By Erin Voegele | June 11, 2012

The Ohio Third Frontier Commission has awarded Eco2Capture of Ohio Inc. a $100,000 grant to support the demonstration of its membrane technology to aid in algae growth through its Ohio Third Frontier Technology Validation and Start-up Fund. According to the commission, the project will develop and demonstrate a polymer membrane system that can significantly increase algal growth for use in carbon dioxide capture and biofuel markets.

Eco2Capture President David Bayless explains that his company is a startup that is based on technology developed at Ohio University, where he is a professor of mechanical engineering. The technology essentially aims to help algae producers lower the cost of production. “Our main product line is a system of membranes that we sell in a unit called a bank,” he said, noting the technology captures carbon dioxide from a gas stream or the air and transfers it into the aqueous phase. Bayless also said that the cost of adding carbon dioxide to the algae solution with this process is nearly free. “We estimate it will reduce their overall costs significantly,” he said.

Some methods used to inject carbon dioxide into algae cultures are too sudden, and change the pH of the solution so quickly that the culture crashes. However, Eco2Capture’s technology is able to add carbon dioxide to the solution gradually, thereby avoiding culture shock and culture crashes, Bayless said.

The grant money will support the build-out of several demonstration projects with commercial partners. “Our biggest immediate concern is to validate this technology on as many platforms as possible to show the industry that it can work in almost any situation,” Bayless said. “We’re looking at about four different pilot demonstrations with this money. Some of them will be a little more extensive than others, but we plan to show industry that our technology is capable of working in [numerous] scenarios.” For example, the technology will be shown to be compatible with different geographical areas, saltwater and freshwater cultures, different algae strains and sunlight levels, and more.

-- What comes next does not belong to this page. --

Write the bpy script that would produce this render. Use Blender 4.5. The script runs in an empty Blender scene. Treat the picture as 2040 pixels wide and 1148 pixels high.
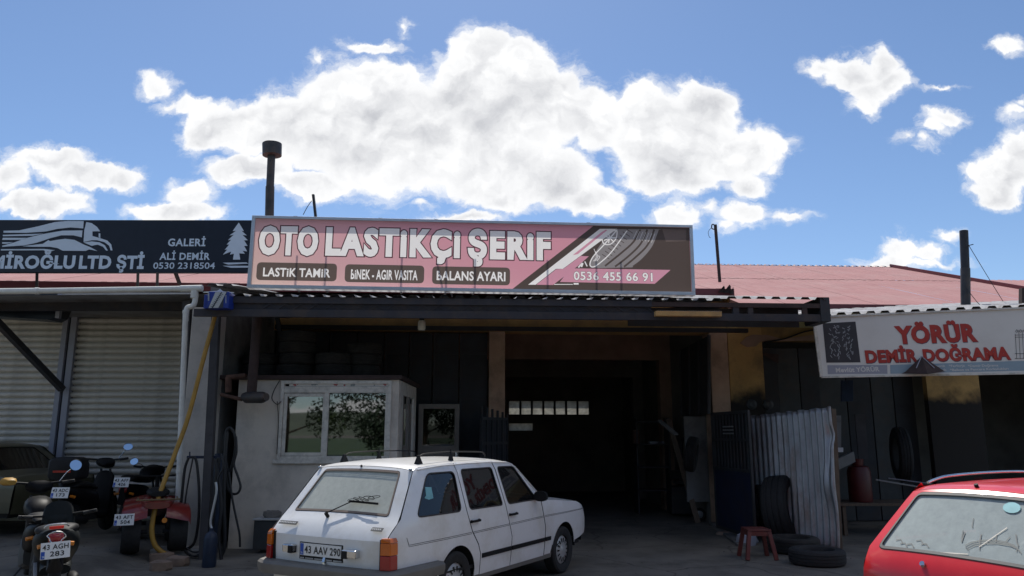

The membrane technology has already been demonstrated using photobioreactor systems. This round of demonstration projects will focus on raceway and open ponds. Bayless said the trials start this summer and span six to eight months. He also noted that his company hopes to present at least some preliminary results of the demonstrations at the 2012 Algae Biomass Summit in Denver, which takes place in late September. “We hope these demonstrations trigger some beta sales,” Bayless said. Large-scale commercial production of the system, however, is likely at least a year out.